What the exercise asks: Write out, word for word, only the data from its first line to the line containing "S.camera = cam".

* start Given information *

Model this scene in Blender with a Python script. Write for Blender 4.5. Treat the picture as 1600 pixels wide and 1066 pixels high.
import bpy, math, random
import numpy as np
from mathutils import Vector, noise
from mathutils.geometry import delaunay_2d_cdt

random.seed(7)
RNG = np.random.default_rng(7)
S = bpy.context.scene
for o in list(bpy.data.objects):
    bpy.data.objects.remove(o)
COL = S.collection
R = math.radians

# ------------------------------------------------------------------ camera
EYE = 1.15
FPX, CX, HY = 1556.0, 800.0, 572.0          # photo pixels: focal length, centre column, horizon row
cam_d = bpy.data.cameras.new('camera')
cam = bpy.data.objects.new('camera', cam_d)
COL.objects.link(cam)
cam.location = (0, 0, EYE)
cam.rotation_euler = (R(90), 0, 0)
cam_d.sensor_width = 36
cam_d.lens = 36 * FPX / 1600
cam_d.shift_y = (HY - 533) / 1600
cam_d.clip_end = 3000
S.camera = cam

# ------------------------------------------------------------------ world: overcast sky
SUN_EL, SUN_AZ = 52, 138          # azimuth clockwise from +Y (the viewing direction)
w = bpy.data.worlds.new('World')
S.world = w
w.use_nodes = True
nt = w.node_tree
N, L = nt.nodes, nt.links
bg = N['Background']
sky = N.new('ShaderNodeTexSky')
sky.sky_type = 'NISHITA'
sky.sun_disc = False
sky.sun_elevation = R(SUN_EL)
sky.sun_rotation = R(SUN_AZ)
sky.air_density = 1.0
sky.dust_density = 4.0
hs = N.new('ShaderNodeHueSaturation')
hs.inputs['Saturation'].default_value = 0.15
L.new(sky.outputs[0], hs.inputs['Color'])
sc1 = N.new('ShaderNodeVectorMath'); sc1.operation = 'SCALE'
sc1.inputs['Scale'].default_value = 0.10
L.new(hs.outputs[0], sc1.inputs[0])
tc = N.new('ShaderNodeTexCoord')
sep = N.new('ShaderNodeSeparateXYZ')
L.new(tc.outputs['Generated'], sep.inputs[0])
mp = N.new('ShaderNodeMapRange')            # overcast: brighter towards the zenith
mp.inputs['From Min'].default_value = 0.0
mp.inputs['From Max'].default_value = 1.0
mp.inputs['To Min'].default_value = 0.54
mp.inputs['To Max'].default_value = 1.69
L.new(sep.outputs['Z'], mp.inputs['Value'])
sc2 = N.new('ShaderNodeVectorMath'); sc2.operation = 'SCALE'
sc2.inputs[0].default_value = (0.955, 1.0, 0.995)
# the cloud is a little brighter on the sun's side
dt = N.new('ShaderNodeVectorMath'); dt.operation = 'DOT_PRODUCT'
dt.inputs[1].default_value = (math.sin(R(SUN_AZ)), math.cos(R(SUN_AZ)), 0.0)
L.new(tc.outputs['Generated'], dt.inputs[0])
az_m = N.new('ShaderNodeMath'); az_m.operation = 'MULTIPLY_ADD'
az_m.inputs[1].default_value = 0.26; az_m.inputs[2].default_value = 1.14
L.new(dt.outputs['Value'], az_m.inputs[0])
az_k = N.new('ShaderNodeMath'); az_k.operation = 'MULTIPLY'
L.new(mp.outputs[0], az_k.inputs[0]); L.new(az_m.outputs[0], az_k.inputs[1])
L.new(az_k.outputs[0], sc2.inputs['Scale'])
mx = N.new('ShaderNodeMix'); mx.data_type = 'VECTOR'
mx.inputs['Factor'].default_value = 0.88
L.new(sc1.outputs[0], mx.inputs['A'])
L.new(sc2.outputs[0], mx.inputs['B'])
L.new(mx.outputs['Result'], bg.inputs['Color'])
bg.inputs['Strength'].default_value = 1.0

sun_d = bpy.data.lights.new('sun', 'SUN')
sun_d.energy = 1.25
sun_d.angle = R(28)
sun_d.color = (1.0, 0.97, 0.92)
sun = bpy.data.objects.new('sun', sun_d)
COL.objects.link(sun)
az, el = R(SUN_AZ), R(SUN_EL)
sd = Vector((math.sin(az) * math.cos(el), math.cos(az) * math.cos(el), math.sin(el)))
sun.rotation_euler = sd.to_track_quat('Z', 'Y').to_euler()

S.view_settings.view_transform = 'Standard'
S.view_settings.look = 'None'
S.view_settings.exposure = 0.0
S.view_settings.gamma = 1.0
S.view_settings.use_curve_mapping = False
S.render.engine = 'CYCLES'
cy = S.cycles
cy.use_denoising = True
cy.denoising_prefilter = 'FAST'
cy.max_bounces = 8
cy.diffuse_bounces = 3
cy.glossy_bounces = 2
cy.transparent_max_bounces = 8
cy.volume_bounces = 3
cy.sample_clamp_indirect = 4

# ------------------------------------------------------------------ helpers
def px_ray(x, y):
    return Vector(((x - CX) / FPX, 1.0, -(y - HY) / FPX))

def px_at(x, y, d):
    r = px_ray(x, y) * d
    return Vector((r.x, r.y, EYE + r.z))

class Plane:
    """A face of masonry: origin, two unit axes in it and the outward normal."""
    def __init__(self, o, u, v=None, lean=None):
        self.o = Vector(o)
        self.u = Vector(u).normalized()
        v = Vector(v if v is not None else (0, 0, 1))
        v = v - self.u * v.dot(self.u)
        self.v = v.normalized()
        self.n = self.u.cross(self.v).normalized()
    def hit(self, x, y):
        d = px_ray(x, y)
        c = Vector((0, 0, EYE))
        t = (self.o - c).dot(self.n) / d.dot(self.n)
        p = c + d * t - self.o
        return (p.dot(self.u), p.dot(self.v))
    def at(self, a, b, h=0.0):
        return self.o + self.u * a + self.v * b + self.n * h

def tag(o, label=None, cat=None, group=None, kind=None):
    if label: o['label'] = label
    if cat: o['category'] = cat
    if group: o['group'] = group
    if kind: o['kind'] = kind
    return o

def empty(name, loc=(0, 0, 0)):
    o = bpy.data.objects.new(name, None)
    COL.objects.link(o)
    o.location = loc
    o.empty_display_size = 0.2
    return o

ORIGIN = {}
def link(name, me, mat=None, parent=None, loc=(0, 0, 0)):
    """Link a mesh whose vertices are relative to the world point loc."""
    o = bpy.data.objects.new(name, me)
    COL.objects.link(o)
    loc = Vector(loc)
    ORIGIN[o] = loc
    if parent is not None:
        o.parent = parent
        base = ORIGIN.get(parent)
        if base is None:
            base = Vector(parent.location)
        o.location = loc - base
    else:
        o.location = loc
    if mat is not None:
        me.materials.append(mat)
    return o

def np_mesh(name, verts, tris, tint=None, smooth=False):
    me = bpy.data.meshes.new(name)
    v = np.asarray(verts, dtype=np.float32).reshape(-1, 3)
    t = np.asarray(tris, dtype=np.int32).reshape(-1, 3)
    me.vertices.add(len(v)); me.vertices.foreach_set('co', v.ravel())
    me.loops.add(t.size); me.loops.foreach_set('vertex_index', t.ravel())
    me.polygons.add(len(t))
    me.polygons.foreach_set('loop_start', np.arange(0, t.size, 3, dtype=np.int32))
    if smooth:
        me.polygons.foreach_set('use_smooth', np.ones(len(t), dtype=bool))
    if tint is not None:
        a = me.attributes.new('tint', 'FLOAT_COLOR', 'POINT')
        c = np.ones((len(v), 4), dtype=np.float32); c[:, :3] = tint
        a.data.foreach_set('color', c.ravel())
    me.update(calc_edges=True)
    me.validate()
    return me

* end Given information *

Correct answer:
Model this scene in Blender with a Python script. Write for Blender 4.5. Treat the picture as 1600 pixels wide and 1066 pixels high.
import bpy, math, random
import numpy as np
from mathutils import Vector, noise
from mathutils.geometry import delaunay_2d_cdt

random.seed(7)
RNG = np.random.default_rng(7)
S = bpy.context.scene
for o in list(bpy.data.objects):
    bpy.data.objects.remove(o)
COL = S.collection
R = math.radians

# ------------------------------------------------------------------ camera
EYE = 1.15
FPX, CX, HY = 1556.0, 800.0, 572.0          # photo pixels: focal length, centre column, horizon row
cam_d = bpy.data.cameras.new('camera')
cam = bpy.data.objects.new('camera', cam_d)
COL.objects.link(cam)
cam.location = (0, 0, EYE)
cam.rotation_euler = (R(90), 0, 0)
cam_d.sensor_width = 36
cam_d.lens = 36 * FPX / 1600
cam_d.shift_y = (HY - 533) / 1600
cam_d.clip_end = 3000
S.camera = cam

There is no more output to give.